Michael J. Fox – znany wszystkim z filmu „Powrót do przyszłości” – wziął udział w tegorocznej edycji New York Comic Con. Popularny aktor spotkał się z dawnym kolegą z planu – Christopherem Lloydem, co wywołało spore poruszenie wśród fanów filmu.
Spotkanie po latach
Podczas trwającego New York Comic Con doszło do spotkania, które okazało się sporą niespodzianką dla fanów trylogii „Powrót do przyszłości”. Na jednej scenie rozmawiali ze sobą Michael J. Fox i Christopher Lloyd, czyli odtwórcy głównych ról Marty’ego McFlya i doktora Browna. Panowie wspominali głównie dawną pracę na planie, chociaż nie zabrakło także poważnych tematów.
Niespodziewane wyznanie
Michael J. Fox podczas niezwykle emocjonalnej rozmowy podzielił się ze wszystkimi zgromadzonymi przykrą wiadomością. Pod koniec września zmarła bowiem mama aktora, Phyllis Piper. Aktor wspominał m.in. dawną rozmowę z nią na temat planowanego udziału w słynnej produkcji.
,,Miałem wtedy 23 lata. Zadzwoniłem do niej i powiedziałem, że chcą, abym zagrał w nowym filmie Stevena Spielberga („Powrót do przyszłości” – przyp. red.).

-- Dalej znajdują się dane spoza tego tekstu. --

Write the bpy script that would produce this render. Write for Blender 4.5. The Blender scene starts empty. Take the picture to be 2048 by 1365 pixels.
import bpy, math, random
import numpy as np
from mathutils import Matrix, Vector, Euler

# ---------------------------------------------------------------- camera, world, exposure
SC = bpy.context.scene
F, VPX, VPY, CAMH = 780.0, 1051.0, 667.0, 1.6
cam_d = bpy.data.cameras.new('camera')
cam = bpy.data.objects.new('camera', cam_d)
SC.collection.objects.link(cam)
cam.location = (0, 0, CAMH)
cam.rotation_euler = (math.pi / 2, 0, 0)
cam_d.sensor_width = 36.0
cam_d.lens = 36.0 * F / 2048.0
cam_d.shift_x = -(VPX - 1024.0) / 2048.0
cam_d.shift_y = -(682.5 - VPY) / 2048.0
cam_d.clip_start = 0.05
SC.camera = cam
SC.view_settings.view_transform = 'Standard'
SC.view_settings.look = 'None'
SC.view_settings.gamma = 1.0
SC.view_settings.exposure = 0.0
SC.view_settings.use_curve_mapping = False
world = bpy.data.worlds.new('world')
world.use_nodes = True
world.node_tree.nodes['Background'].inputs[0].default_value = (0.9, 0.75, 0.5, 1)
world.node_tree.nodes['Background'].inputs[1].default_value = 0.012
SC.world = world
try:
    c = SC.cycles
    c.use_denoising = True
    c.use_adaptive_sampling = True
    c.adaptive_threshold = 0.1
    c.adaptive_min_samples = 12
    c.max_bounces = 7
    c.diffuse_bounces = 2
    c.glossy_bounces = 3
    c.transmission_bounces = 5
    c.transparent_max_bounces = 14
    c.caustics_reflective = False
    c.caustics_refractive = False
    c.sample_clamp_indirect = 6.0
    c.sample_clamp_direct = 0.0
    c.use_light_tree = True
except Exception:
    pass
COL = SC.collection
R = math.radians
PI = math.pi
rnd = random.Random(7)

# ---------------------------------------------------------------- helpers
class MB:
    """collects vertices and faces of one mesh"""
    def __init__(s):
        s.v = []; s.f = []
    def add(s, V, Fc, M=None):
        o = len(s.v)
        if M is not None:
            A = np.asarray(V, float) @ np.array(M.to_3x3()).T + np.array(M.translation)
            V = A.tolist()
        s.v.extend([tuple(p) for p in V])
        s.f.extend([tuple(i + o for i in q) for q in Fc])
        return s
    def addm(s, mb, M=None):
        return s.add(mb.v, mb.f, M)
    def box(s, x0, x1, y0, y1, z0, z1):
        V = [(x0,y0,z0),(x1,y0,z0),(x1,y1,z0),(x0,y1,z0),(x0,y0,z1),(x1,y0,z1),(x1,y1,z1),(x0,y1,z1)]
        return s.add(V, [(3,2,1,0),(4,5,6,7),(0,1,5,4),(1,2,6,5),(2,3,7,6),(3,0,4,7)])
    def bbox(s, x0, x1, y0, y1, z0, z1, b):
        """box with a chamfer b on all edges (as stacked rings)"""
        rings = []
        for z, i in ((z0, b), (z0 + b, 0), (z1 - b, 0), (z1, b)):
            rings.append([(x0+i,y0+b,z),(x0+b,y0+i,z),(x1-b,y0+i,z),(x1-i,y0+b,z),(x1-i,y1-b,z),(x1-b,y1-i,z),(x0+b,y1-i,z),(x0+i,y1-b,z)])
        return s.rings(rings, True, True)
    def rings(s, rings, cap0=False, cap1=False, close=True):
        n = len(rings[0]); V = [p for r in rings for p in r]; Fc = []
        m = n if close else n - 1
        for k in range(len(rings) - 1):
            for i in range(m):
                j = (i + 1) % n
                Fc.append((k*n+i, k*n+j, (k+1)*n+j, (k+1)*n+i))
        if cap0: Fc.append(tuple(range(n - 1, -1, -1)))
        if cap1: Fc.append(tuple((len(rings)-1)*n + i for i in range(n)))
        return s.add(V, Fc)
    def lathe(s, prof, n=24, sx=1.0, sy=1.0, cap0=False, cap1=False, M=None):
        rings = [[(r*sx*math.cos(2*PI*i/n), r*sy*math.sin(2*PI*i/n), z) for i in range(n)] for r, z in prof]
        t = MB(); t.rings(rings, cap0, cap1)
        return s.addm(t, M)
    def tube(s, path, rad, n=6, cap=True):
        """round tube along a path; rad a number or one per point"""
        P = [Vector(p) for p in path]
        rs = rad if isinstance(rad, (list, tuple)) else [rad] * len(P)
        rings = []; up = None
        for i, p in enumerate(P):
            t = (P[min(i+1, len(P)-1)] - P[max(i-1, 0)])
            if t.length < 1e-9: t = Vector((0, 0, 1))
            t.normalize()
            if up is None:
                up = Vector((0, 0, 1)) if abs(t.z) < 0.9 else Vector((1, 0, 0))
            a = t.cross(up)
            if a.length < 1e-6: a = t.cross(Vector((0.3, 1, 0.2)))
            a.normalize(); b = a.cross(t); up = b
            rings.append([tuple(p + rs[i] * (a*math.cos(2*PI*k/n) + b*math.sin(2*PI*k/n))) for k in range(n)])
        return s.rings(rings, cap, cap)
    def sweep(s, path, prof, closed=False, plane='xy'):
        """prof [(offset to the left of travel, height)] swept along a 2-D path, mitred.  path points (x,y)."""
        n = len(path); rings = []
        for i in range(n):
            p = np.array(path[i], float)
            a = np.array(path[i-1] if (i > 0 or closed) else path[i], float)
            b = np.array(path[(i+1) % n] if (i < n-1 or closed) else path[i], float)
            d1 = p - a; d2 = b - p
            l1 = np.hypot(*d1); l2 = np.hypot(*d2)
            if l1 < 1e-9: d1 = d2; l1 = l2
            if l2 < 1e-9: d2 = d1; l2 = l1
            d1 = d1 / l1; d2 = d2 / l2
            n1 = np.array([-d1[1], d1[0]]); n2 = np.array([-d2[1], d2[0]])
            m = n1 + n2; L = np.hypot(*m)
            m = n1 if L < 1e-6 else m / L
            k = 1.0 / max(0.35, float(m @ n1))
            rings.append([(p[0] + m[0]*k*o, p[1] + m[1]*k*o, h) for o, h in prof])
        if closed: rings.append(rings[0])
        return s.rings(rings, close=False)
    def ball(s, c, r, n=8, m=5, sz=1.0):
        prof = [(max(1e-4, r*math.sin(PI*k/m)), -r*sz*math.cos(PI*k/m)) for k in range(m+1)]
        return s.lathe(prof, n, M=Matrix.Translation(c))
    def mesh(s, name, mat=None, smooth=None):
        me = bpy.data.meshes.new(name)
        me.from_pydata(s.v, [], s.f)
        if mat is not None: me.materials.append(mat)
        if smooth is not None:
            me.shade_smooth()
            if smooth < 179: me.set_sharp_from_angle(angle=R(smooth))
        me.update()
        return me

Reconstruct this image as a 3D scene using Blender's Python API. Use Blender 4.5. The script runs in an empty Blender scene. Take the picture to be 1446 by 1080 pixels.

Dodałem, tylko że będę musiał kręcić go w nocy. Stwierdziła, że to zły pomysł, bo będę zbyt zmęczony.

,,Cóż, w zeszłym roku złamałem kość jarzmową, kość w oczodole, a także dłoń, łokieć i ramię. To był zdecydowanie ciężki rok. Dostrzegam jednak jasną stronę. Uświadomiłem sobie, że jestem w stanie to wszystko przetrwać i poczułem wdzięczność. Jeśli potrafisz znaleźć cokolwiek, za co możesz być wdzięczny, oznacza to, że będzie tylko lepiej. Na tym według mnie polega optymizm.